Studies in English: Monster Lit

English 2000
Section 05
Semester
Fall
Year
2025
Lee Manion
Monday
Wednesday
Friday
2:00-2:50pm
Course Description
An old house superimposed over a human face.

Monsters of various sorts have occupied a key place in the literary imagination for centuries, and continue to do so today. Yet why keep telling such stories? Are they only for a good scare on a dark and stormy night? A recent theorist writing on the human need to imagine monsters states that the monster is “an embodiment of difference, a breaker of category, and a resistant Other” who is nonetheless dangerously “hybrid.” How does the monster simultaneously resist assimilation into “normal” society and challenge cultural norms? 

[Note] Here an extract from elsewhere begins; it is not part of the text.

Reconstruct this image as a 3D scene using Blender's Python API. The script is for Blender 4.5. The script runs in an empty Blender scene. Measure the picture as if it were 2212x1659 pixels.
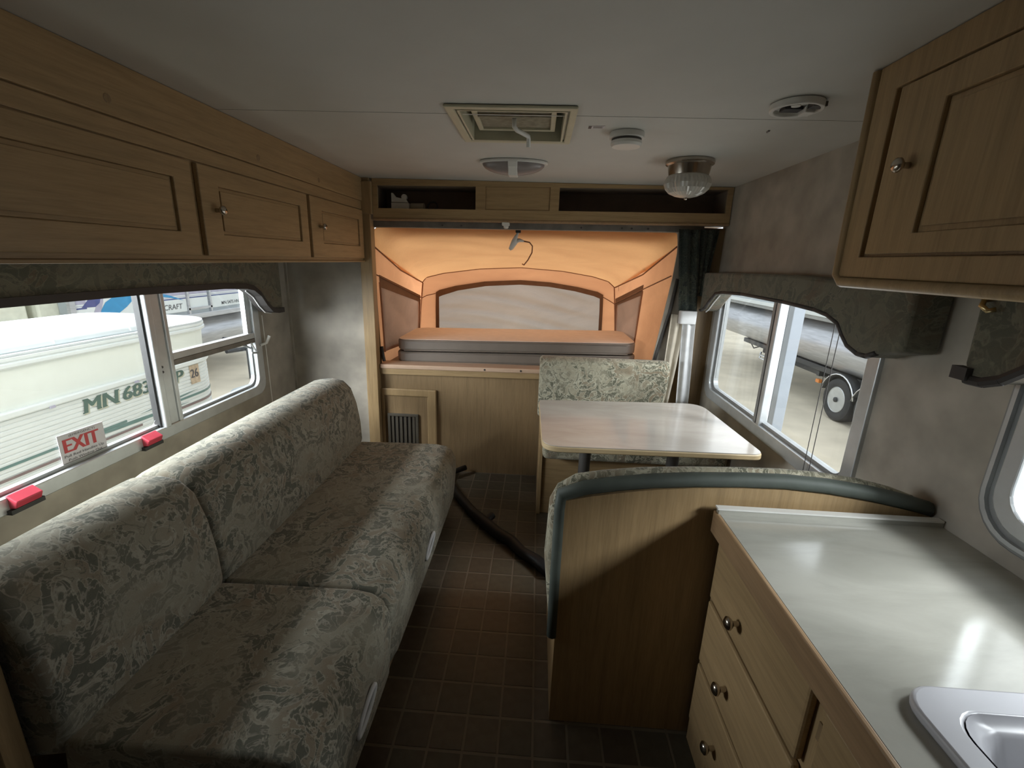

In this course we will explore the different forms that monsters assume across time and how these forms raise or imply questions about the threat of the unknown or unfamiliar. These questions include the boundary between the human and the animal, issues of race, gender, sexuality, and ability, the role of rationality and the spiritual, and the relationship between the past and present. Primary readings will range from medieval werewolf tales and William Shakespeare’s Macbeth to folktales of Little Red Riding Hood, Washington Irving’s “Legend of Sleepy Hollow,” vampire stories, and modern novels such as Shirley Jackson’s The Haunting of Hill House. We will end the course by considering some recent monsters in comic books and films. Assignments will include shorter papers, a group presentation, and a final research or creative project.